Skulduggery Pleasant: Dark Days

Image credit: Skulduggery Pleasant Wiki-Fandom
And so the great and macabre adventures of Valkyrie Cain and Skulduggery Pleasant continue… and they’re only going to get darker and more dangerous from here on out.

After taking out a few Faceless Ones and closing the portal to an alternate universe, Valkyrie has one thing on her mind: to reopen the gateway and rescue Skulduggery. Life now is filled with back-alley transactions and shady detective work of her own with the help of some new friends that the magical community (Skulduggery included) would reprimand her for. But hey, there’re no shades of grey when Valkyrie’s got a job to do. Continuing her string of bad luck, her rescue mission is blocked at every step of the way and it’s made worse when she discovers that there’s a club of villains rallying together with a common vendetta: revenge on her.

While I don’t want to keep comparing Skulduggery Pleasant with Harry Potter, the series do share some common characteristics: their readership grows with their heroes, the series begins singularly quest-driven, and then there is that one book that works as the bridge between the episodical adventures and the bigger, continuing story. For Harry Potter that book was The Prisoner of Azkaban, for Skulduggery Pleasant it’s Dark Days.

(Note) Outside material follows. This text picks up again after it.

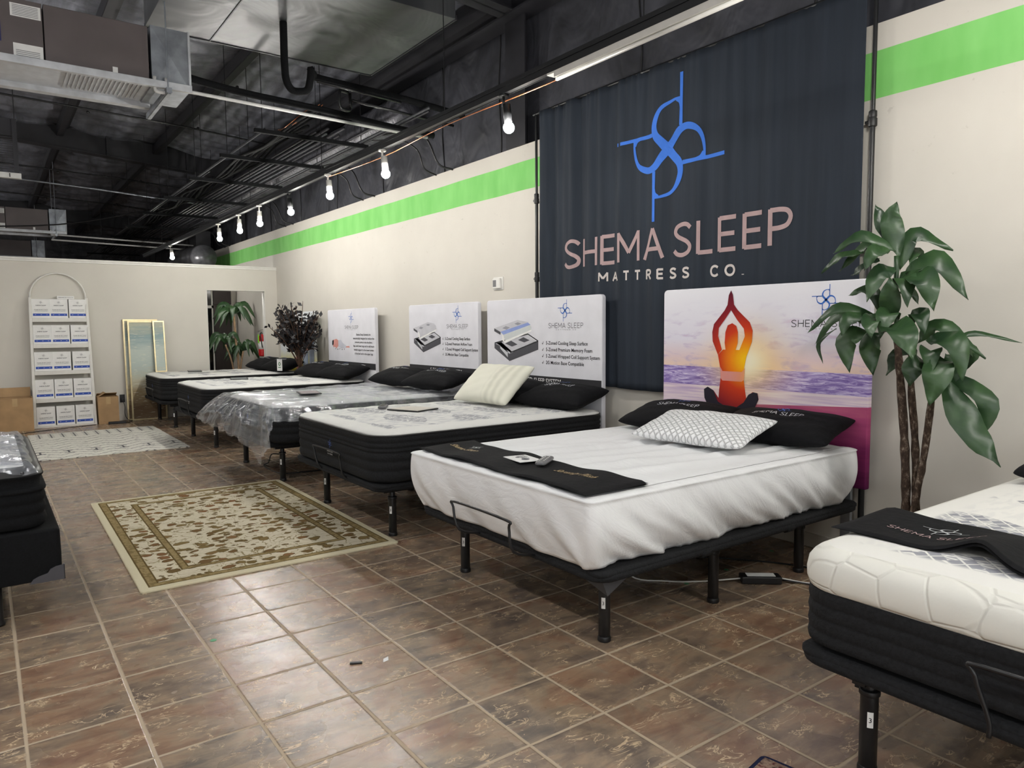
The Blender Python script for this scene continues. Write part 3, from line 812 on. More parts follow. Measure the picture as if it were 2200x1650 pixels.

It's the fourth book in the series so characters, the world, and everything else is clearly established and the audience is snugly entrenched. Dark Days, while still being driven by the quest narrative, is the book where the larger story comes into view. The world becomes bigger, its twists and turns becoming more pronounced, and those minute details that you didn’t think meant anything in the first book come back to bite.

Image credit: Skulduggery Pleasant Wiki-Fandom
Our wonderful characters continue to develop, with more and more questions rising and seeds of doubt being planted as to what and who these people really are. The intrigue is delightful; wonderfully established, if not at all subtle, and while some of the plot twists and character turns might prove predicable, the reading experience of Dark Days is compelling and still just as exiting as its predecessors. Landy’s darker turn in tone and ambiance is obvious, but magnificently it doesn’t create that feeling of disjointedness that Prisoner of Azkaban suffered from, so the read is still as fun as it ever was.

With more action, character growth, humour, and gore, Dark Days is another successful page-turner in an already awesome series.


Dark Days is the fourth book in Derek Landy’s Skulduggery Pleasant series and was published by HarperCollins Children’s Books in 2010.